To do: List all lines of the data that include the string "scene".

..............................

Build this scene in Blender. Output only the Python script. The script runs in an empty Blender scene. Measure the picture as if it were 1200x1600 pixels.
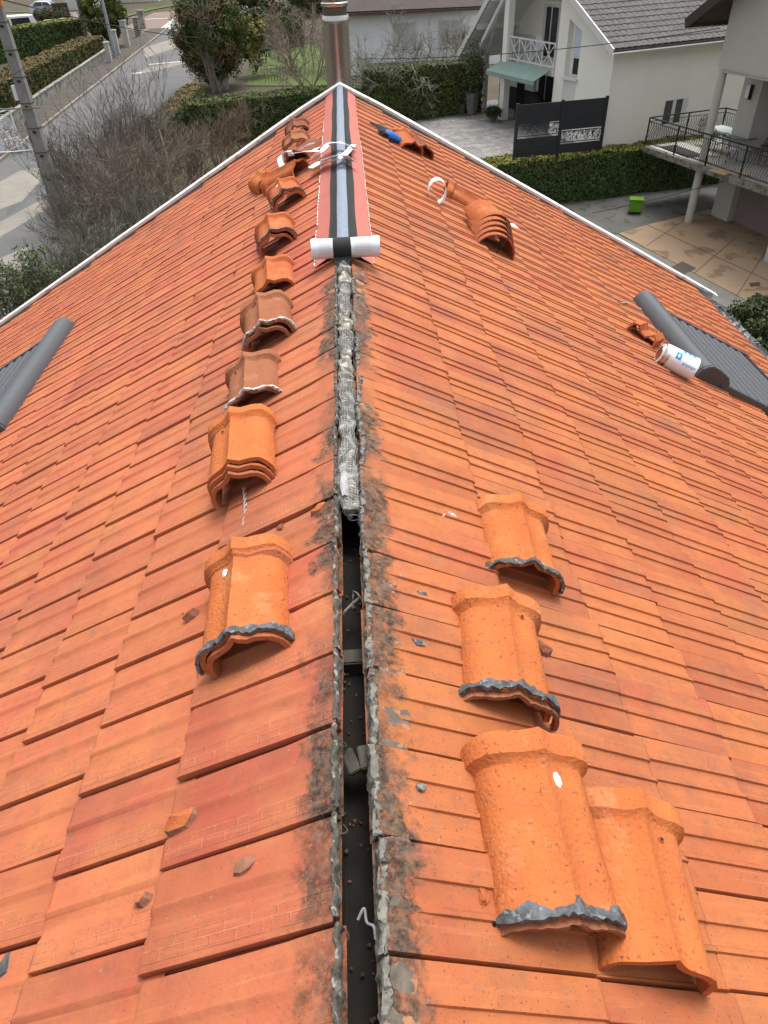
import bpy, bmesh, math, random
import numpy as np
from mathutils import Vector, Matrix, noise as MN
random.seed(7); rng = np.random.default_rng(7)
SC = bpy.context.scene; COL = SC.collection
R = math.radians
# ------------------------------------------------------------------ camera
F, TH, RO, YA = 1109.0, .6872, -.0422, .0249
CAM = np.array([.0655, 0, 1.3881])
fw = np.array([math.sin(YA)*math.cos(TH), math.cos(YA)*math.cos(TH), -math.sin(TH)])
r0 = np.array([math.cos(YA), -math.sin(YA), 0.]); u0 = np.cross(r0, fw)
rt = math.cos(RO)*r0 + math.sin(RO)*u0; up = -math.sin(RO)*r0 + math.cos(RO)*u0
cd = bpy.data.cameras.new('camera'); cam = bpy.data.objects.new('camera', cd); COL.objects.link(cam)
cd.sensor_fit = 'HORIZONTAL'; cd.sensor_width = 36; cd.lens = 36*F/1200
cd.clip_start = .05; cd.clip_end = 2000
M = Matrix.Identity(4)
for i in range(3):
    M[i][0], M[i][1], M[i][2], M[i][3] = rt[i], up[i], -fw[i], CAM[i]
cam.matrix_world = M; SC.camera = cam
# ------------------------------------------------------------------ sky and sun (overcast day)
W = bpy.data.worlds.new('World'); SC.world = W; W.use_nodes = True
nt = W.node_tree; bg = nt.nodes['Background']; sky = nt.nodes.new('ShaderNodeTexSky')
sky.sky_type = 'NISHITA'; sky.sun_disc = False; sky.sun_elevation = R(72); sky.sun_rotation = R(30)
sky.air_density = 1.0; sky.dust_density = 6.0; sky.ozone_density = .6
hs = nt.nodes.new('ShaderNodeHueSaturation'); hs.inputs['Saturation'].default_value = .25
nt.links.new(sky.outputs[0], hs.inputs['Color']); nt.links.new(hs.outputs[0], bg.inputs[0])
bg.inputs[1].default_value = .15
sd = bpy.data.lights.new('sun', 'SUN'); sun = bpy.data.objects.new('sun', sd); COL.objects.link(sun)
sd.energy = 1.0; sd.angle = R(18); sd.color = (1, .97, .92)
az, el = R(30), R(72)     # compass style: 0 = +Y, clockwise
sdir = Vector((math.sin(az)*math.cos(el), math.cos(az)*math.cos(el), math.sin(el)))
sun.rotation_euler = sdir.to_track_quat('Z', 'Y').to_euler(); sun.location = (0, 0, 30)
SC.view_settings.view_transform = 'Standard'; SC.view_settings.look = 'None'
SC.view_settings.gamma = 1; SC.view_settings.use_curve_mapping = False
SC.view_settings.exposure = .88

# ------------------------------------------------------------------ frames
PHI = .5018; cp, sp = math.cos(PHI), math.sin(PHI)
def ray(x, y): return fw + (x-600)/F*rt - (y-800)/F*up
def at(x, y, z):                       # where the line of sight of a photo pixel meets the height z
    d = ray(x, y); return Vector(CAM + d*(z-CAM[2])/d[2])
def RS(s, Y, off=0.):                  # point on the roof: s metres down the slope (left negative)
    g = 1 if s >= 0 else -1
    return Vector((s*cp + g*sp*off, Y, -abs(s)*sp + cp*off))
def slope_frame(s, Y, off=0., yaw=0., pitch=0., roll=0.):
    g = 1 if s >= 0 else -1
    m = Matrix(((cp, 0, g*sp, 0), (0, 1, 0, 0), (-g*sp, 0, cp, 0), (0, 0, 0, 1)))
    return Matrix.Translation(RS(s, Y, off)) @ m @ Matrix.Rotation(R(yaw), 4, 'Z') @ Matrix.Rotation(R(pitch), 4, 'X') @ Matrix.Rotation(R(roll), 4, 'Y')
# ------------------------------------------------------------------ materials
def mat(name, c1, c2=None, scale=4., rough=.85, bump=0., bscale=30., metal=0., spec=.3, c3=None, s3=60., a3=.0, t3=.62, rnd=0., c4=None, s4=8., a4=.4, c5=None, s5=4.):
    m = bpy.data.materials.new(name); m.use_nodes = True; n = m.node_tree.nodes; l = m.node_tree.links
    b = n['Principled BSDF']; b.inputs['Roughness'].default_value = rough; b.inputs['Metallic'].default_value = metal
    b.inputs['Specular IOR Level'].default_value = spec
    col = None
    geo = n.new('ShaderNodeNewGeometry')
    if c2 is not None:
        t = n.new('ShaderNodeTexNoise'); t.inputs['Scale'].default_value = scale; t.inputs['Detail'].default_value = 6
        t.inputs['Roughness'].default_value = .62
        l.new(geo.outputs['Position'], t.inputs['Vector'])
        mr = n.new('ShaderNodeMapRange'); mr.inputs[1].default_value = .33; mr.inputs[2].default_value = .67
        l.new(t.outputs[0], mr.inputs[0])
        mx = n.new('ShaderNodeMix'); mx.data_type = 'RGBA'
        mx.inputs[6].default_value = (*c1, 1); mx.inputs[7].default_value = (*c2, 1); l.new(mr.outputs[0], mx.inputs[0]); col = mx.outputs[2]
    else:
        rgb = n.new('ShaderNodeRGB'); rgb.outputs[0].default_value = (*c1, 1); col = rgb.outputs[0]
    if c3 is not None:
        t = n.new('ShaderNodeTexNoise'); t.inputs['Scale'].default_value = s3; t.inputs['Detail'].default_value = 4
        l.new(geo.outputs['Position'], t.inputs['Vector'])
        mr = n.new('ShaderNodeMapRange'); mr.inputs[1].default_value = t3; mr.inputs[2].default_value = t3+.06; mr.inputs[4].default_value = a3
        l.new(t.outputs[0], mr.inputs[0])
        mx = n.new('ShaderNodeMix'); mx.data_type = 'RGBA'; l.new(col, mx.inputs[6]); mx.inputs[7].default_value = (*c3, 1)
        l.new(mr.outputs[0], mx.inputs[0]); col = mx.outputs[2]
    for cc, ss, aa in ((c4, s4, a4), (c5, s5, .35)):
        if cc is None: continue
        t = n.new('ShaderNodeTexNoise'); t.inputs['Scale'].default_value = ss; t.inputs['Detail'].default_value = 9; t.inputs['Roughness'].default_value = .75
        l.new(geo.outputs['Position'], t.inputs['Vector'])
        mr = n.new('ShaderNodeMapRange'); mr.inputs[1].default_value = .54; mr.inputs[2].default_value = .68; mr.inputs[4].default_value = aa
        l.new(t.outputs[0], mr.inputs[0]); mx = n.new('ShaderNodeMix'); mx.data_type = 'RGBA'; l.new(col, mx.inputs[6]); mx.inputs[7].default_value = (*cc, 1)
        l.new(mr.outputs[0], mx.inputs[0]); col = mx.outputs[2]
    if rnd:
        oi = n.new('ShaderNodeObjectInfo'); mr = n.new('ShaderNodeMapRange'); mr.inputs[3].default_value = 1-rnd; mr.inputs[4].default_value = 1+rnd
        l.new(oi.outputs['Random'], mr.inputs[0]); h = n.new('ShaderNodeHueSaturation'); l.new(mr.outputs[0], h.inputs['Value']); l.new(col, h.inputs['Color']); col = h.outputs[0]
    l.new(col, b.inputs['Base Color'])
    if bump:
        t = n.new('ShaderNodeTexNoise'); t.inputs['Scale'].default_value = bscale; t.inputs['Detail'].default_value = 5
        l.new(geo.outputs['Position'], t.inputs['Vector'])
        bp = n.new('ShaderNodeBump'); bp.inputs['Strength'].default_value = 1; bp.inputs['Distance'].default_value = bump
        l.new(t.outputs[0], bp.inputs['Height']); l.new(bp.outputs[0], b.inputs['Normal'])
    return m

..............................

Solution for this problem:
Build this scene in Blender. Output only the Python script. The script runs in an empty Blender scene. Measure the picture as if it were 1200x1600 pixels.
SC = bpy.context.scene; COL = SC.collection